L’alienazione non è soltanto il risultato del processi di sfruttamento delle qualità sociali degli operatori, ma è anche combustibile che favorisce la cattura (e valorizzazione) di tali qualità e che aiuta, in tal senso, la riproduzione dell’intero processo lavorativo. Dal punto di vista degli operatori l’alienazione è una cappa che offusca e riempie, uno stato d’animo negativo che ti accompagna anche quando non sei loggato, per tutto il giorno!
La storia di Rachele, come quella di molti altri, sono state discusse negli incontri d’inchiesta, ai quali hanno partecipato anche diversi operatori che non sono diventati inbound, ma hanno scelto la “fuga dal call center” «per non restare intrappolati in un lavoro che ti logora». Per autodefinizione si sono “liberati”, hanno eliminati la cappa in questo modo, abbandonando il lavoro.

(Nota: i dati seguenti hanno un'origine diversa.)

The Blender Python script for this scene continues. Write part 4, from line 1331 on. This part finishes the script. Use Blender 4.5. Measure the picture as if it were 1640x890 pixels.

Nonostante le ristrettezze economiche, e il forzoso ricorso al cosiddetto welfare familiare, dicono convinte che «viviamo molto meglio oggi, abbiamo problemi economici ma stiamo meglio dentro di noi, prima non ce ne rendavamo conto ma vivevamo peggio, era diventato un circolo vizioso nel quale eravamo rimaste incastrate, eravamo ad un passo dall’esaurimento».
Dinanzi all’incubo di rimanere schiacciati si scappa, magari con una sosta dal sindacato, prima d’allora perfetto sconosciuto, o da qualche avvocato nella speranza di racimolare una parte di maltolto.
Il lavoro outbound è generatore di malessere psico-fisico. Chi si trova nelle situazioni appena descritte tenta di sottrarsi (ancora individualmente o in piccoli gruppetti) al dominio alienante dell’organizzazione d’impresa. In una situazione retributiva come quella calabrese, questo avviene quando la lucidità degli operatori ha il sopravvento sul frastuono dei messaggi aziendali, quando – come affermano Fumagalli e Morini nel loro ottimo Homo Precarius (Millepiani, 37) – iniziano a rendersi conto della propria alienazione.